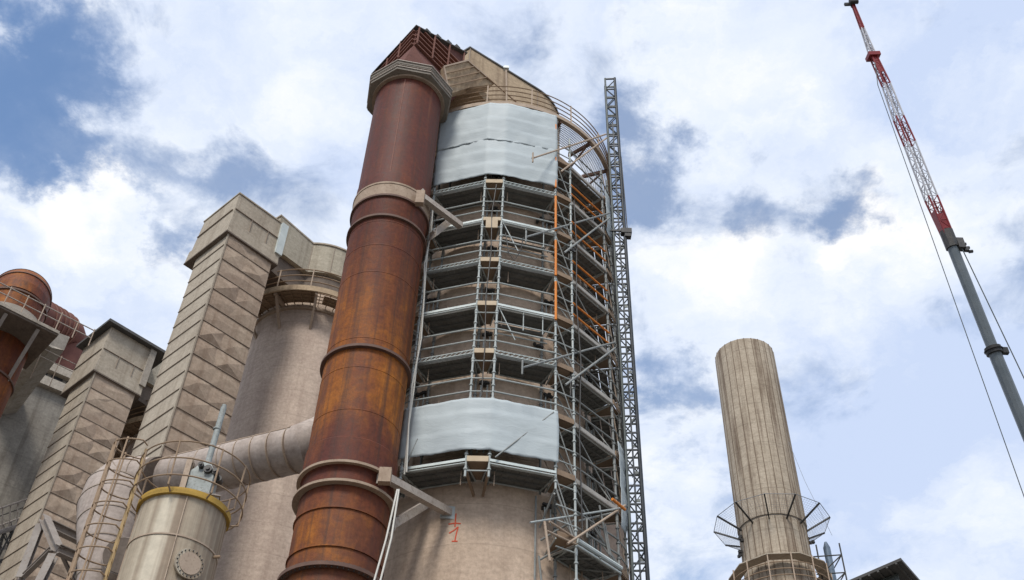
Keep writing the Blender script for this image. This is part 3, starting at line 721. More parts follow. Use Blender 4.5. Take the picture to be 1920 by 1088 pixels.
# ------------------------------------------------------------------ two more silos with square clad ducts
def silo(c, R, zt, ringR, label, wall, seed):
    s = thing('silo', (c[0], c[1], 0), label, 'silo', 'silos behind the square ducts')
    MB().lathe(c, [(R, 0), (R, zt - .4), (R - .02, zt - .35)], 96).build('shell', wall, s)
    MB().band(c, R - .05, R + .10, zt - .40, zt - .28, 96).build('rim', M['dust_steel'], s)
    MB().lathe(c, [(R, zt - .3), (R - .05, zt + .55), (1.9, zt + 2.4)], 72).build('cone', M['clad_brown'], s)
    MB().band(c, ringR - .04, ringR + .03, zt - .16, zt + .14, 90).build('walkway_ring', M['hood'], s)
    mb = MB(); r = R + .16
    while r < ringR - .1:
        mb.band(c, r - .02, r + .02, zt - .05, zt - .01, 64); r += .22
    for i in range(48): mb.bar(pol(c, R, i * 7.5, zt - .08), pol(c, ringR - .05, i * 7.5, zt - .08), .03, .05)
    mb.band(c, R + .05, ringR - .05, zt - .008, zt + .002, 60, -130, 12); mb.band(c, R + .1, ringR - .35, zt - .008, zt + .002, 40, 18, 120)
    mb.build('grating', M['tube_rust'], s)
    for a in range(-165, 180, 30):
        mb = MB(); mb.bar(pol(c, R, a - 3, zt - .2), pol(c, ringR - .05, a - 3, zt - .2), .12, .16); mb.bar(pol(c, R - .03, a - 3, zt - 1.5), pol(c, ringR - .15, a - 3, zt - .2), .10, .12); mb.build('walkway_bracket', M['dust_steel'], s)
    for z in (.42, .78, 1.15): MB().hoop(c, zt + z, ringR, .03, 80).build('handrail', M['tube_rust'], s)
    for a in range(-165, 180, 24): MB().bar(pol(c, ringR, a + 4, zt), pol(c, ringR, a + 4, zt + 1.2), .05, .05).build('railing_post', M['dust_steel'], s)
    hood(s, c, 2.48, 1.35, 4.3, zt + 2.3, zt + 2.0, 39.0, M['hood_far'], M['clad_light'], 4, taper=False)
    # throat: shade of the open hollow under the hood put into its colour
    q = hood_outline(c, 2.3, 1.1, 4.0, 48, False); MB().loft([Vector((p.x, p.y, zt + .9)) for p in q], [Vector((p.x, p.y, zt + 2.35)) for p in q]).build('throat', M['dark_clad'], s)
    return s
S2 = (-9.6, 38.8)
silo(S2, 2.68, 34.9, 3.72, 'dusty brown round silo with a railed ring walkway, partly behind the rusty duct', M['silo_far'], 1)

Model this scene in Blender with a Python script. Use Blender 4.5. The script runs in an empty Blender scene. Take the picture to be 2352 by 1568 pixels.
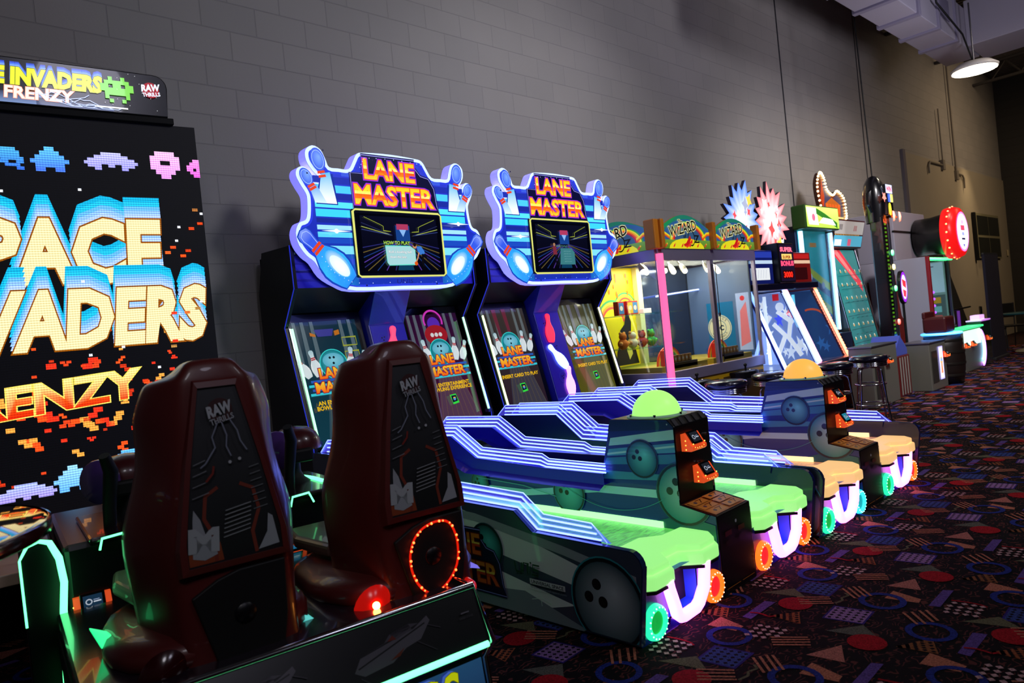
import bpy, bmesh, math, random
from mathutils import Vector, Matrix
R = math.radians
rnd = random.Random(7)
sc = bpy.context.scene
COL = sc.collection

def lin(h, k=1.0):
    if isinstance(h, str):
        h = h.lstrip('#'); v = [int(h[i:i+2], 16)/255 for i in (0, 2, 4)]
    else: v = list(h)
    return tuple(((c/12.92) if c <= .04045 else ((c+.055)/1.055)**2.4)*k for c in v)

# ------------------------------------------------------------------ camera
cam = bpy.data.cameras.new('camera'); cam_o = bpy.data.objects.new('camera', cam); COL.objects.link(cam_o)
cam.sensor_width = 36; cam.lens = 25.053; cam.clip_start = .05; cam.clip_end = 200
r = Vector((0.72632327, -0.6798916, -0.10100454)); d = Vector((-0.07917296, 0.06321545, -0.99485449)); f = Vector((0.68277826, 0.73058279, -0.00791418))
mm = Matrix((r, -d, -f)).transposed().to_4x4(); mm.translation = Vector((0, 0, 1.28)); cam_o.matrix_world = mm
cam.dof.use_dof = True; cam.dof.focus_distance = 4.3; cam.dof.aperture_fstop = 4.0
sc.camera = cam_o
# ------------------------------------------------------------------ world, view
w = bpy.data.worlds.new('world'); sc.world = w; w.use_nodes = True
bg = w.node_tree.nodes['Background']; bg.inputs[0].default_value = (.30, .27, .34, 1); bg.inputs[1].default_value = .006
sc.view_settings.view_transform = 'Standard'; sc.view_settings.look = 'None'; sc.view_settings.exposure = 0; sc.view_settings.gamma = 1
try: sc.view_settings.use_curve_mapping = False
except Exception: pass
sc.cycles.use_denoising = True
sc.cycles.max_bounces = 6; sc.cycles.transparent_max_bounces = 16; sc.cycles.sample_clamp_indirect = 4; sc.cycles.caustics_reflective = False; sc.cycles.caustics_refractive = False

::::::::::

#### What you will do
Reproduce each line of the records exactly, and omit every picture.

#### Exercise answer
Keep writing the Blender script for this image. This is part 3, starting at line 721. More parts follow. Use Blender 4.5. Take the picture to be 1920 by 1088 pixels.
# ------------------------------------------------------------------ two more silos with square clad ducts
def silo(c, R, zt, ringR, label, wall, seed):
    s = thing('silo', (c[0], c[1], 0), label, 'silo', 'silos behind the square ducts')
    MB().lathe(c, [(R, 0), (R, zt - .4), (R - .02, zt - .35)], 96).build('shell', wall, s)
    MB().band(c, R - .05, R + .10, zt - .40, zt - .28, 96).build('rim', M['dust_steel'], s)
    MB().lathe(c, [(R, zt - .3), (R - .05, zt + .55), (1.9, zt + 2.4)], 72).build('cone', M['clad_brown'], s)
    MB().band(c, ringR - .04, ringR + .03, zt - .16, zt + .14, 90).build('walkway_ring', M['hood'], s)
    mb = MB(); r = R + .16
    while r < ringR - .1:
        mb.band(c, r - .02, r + .02, zt - .05, zt - .01, 64); r += .22
    for i in range(48): mb.bar(pol(c, R, i * 7.5, zt - .08), pol(c, ringR - .05, i * 7.5, zt - .08), .03, .05)
    mb.band(c, R + .05, ringR - .05, zt - .008, zt + .002, 60, -130, 12); mb.band(c, R + .1, ringR - .35, zt - .008, zt + .002, 40, 18, 120)
    mb.build('grating', M['tube_rust'], s)
    for a in range(-165, 180, 30):
        mb = MB(); mb.bar(pol(c, R, a - 3, zt - .2), pol(c, ringR - .05, a - 3, zt - .2), .12, .16); mb.bar(pol(c, R - .03, a - 3, zt - 1.5), pol(c, ringR - .15, a - 3, zt - .2), .10, .12); mb.build('walkway_bracket', M['dust_steel'], s)
    for z in (.42, .78, 1.15): MB().hoop(c, zt + z, ringR, .03, 80).build('handrail', M['tube_rust'], s)
    for a in range(-165, 180, 24): MB().bar(pol(c, ringR, a + 4, zt), pol(c, ringR, a + 4, zt + 1.2), .05, .05).build('railing_post', M['dust_steel'], s)
    hood(s, c, 2.48, 1.35, 4.3, zt + 2.3, zt + 2.0, 39.0, M['hood_far'], M['clad_light'], 4, taper=False)
    # throat: shade of the open hollow under the hood put into its colour
    q = hood_outline(c, 2.3, 1.1, 4.0, 48, False); MB().loft([Vector((p.x, p.y, zt + .9)) for p in q], [Vector((p.x, p.y, zt + 2.35)) for p in q]).build('throat', M['dark_clad'], s)
    return s
S2 = (-9.6, 38.8)
silo(S2, 2.68, 34.9, 3.72, 'dusty brown round silo with a railed ring walkway, partly behind the rusty duct', M['silo_far'], 1)

Model this scene in Blender with a Python script. Use Blender 4.5. The script runs in an empty Blender scene. Take the picture to be 2352 by 1568 pixels.
import bpy, bmesh, math, random
from mathutils import Vector, Matrix
R = math.radians
rnd = random.Random(7)
sc = bpy.context.scene
COL = sc.collection

def lin(h, k=1.0):
    if isinstance(h, str):
        h = h.lstrip('#'); v = [int(h[i:i+2], 16)/255 for i in (0, 2, 4)]
    else: v = list(h)
    return tuple(((c/12.92) if c <= .04045 else ((c+.055)/1.055)**2.4)*k for c in v)

# ------------------------------------------------------------------ camera
cam = bpy.data.cameras.new('camera'); cam_o = bpy.data.objects.new('camera', cam); COL.objects.link(cam_o)
cam.sensor_width = 36; cam.lens = 25.053; cam.clip_start = .05; cam.clip_end = 200
r = Vector((0.72632327, -0.6798916, -0.10100454)); d = Vector((-0.07917296, 0.06321545, -0.99485449)); f = Vector((0.68277826, 0.73058279, -0.00791418))
mm = Matrix((r, -d, -f)).transposed().to_4x4(); mm.translation = Vector((0, 0, 1.28)); cam_o.matrix_world = mm
cam.dof.use_dof = True; cam.dof.focus_distance = 4.3; cam.dof.aperture_fstop = 4.0
sc.camera = cam_o
# ------------------------------------------------------------------ world, view
w = bpy.data.worlds.new('world'); sc.world = w; w.use_nodes = True
bg = w.node_tree.nodes['Background']; bg.inputs[0].default_value = (.30, .27, .34, 1); bg.inputs[1].default_value = .006
sc.view_settings.view_transform = 'Standard'; sc.view_settings.look = 'None'; sc.view_settings.exposure = 0; sc.view_settings.gamma = 1
try: sc.view_settings.use_curve_mapping = False
except Exception: pass
sc.cycles.use_denoising = True
sc.cycles.max_bounces = 6; sc.cycles.transparent_max_bounces = 16; sc.cycles.sample_clamp_indirect = 4; sc.cycles.caustics_reflective = False; sc.cycles.caustics_refractive = False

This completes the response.